This is an excerpt from the November/December issue of Tea Magazine
What could the revved pace of Silicon Valley’s high tech industry and the slow pace of tea have in common? I asked Kevin Rose, a tech industry wunderkind, and one of Google’s newest venture partners, who also happens to be a slow-tea kind of guy.
“Geeks in general, when they get into something, they like to really geek out. They like to be really deep into it and understand every single aspect of it,” said Rose when we met at Samovar Tea Lounge in San Francisco, where a number of heavyweight tech entrepreneurs and investors, including Rose, use the space as a distraction-free office. Any day of the week, you might find Rose or his counterparts from Flickr or Twitter in the back room of Samovar, whose old-growth, redwood tea bar sometimes serves as an impromptu conference table for behind-the-scenes discussions that help to turn hot ideas and virtual dreams into multi-million-dollar deals.

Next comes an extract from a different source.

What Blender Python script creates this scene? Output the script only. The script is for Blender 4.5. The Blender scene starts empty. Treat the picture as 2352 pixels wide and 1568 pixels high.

As with tea, it’s all about timing perhaps. “Tea is more than just throwing some hot water in a cup,” said Rose, whose lucid brown eyes and unvarnished demeanor might rival those of any Chinese tea master. “It can be about timing and temperature and region, and types of vessels that you steep it in, and there’s tradition that goes along with the different [tea]ceremonies. If you like to get into the finer details of something, [tea]lends itself to being in your arsenal of things that you’re obsessed about.”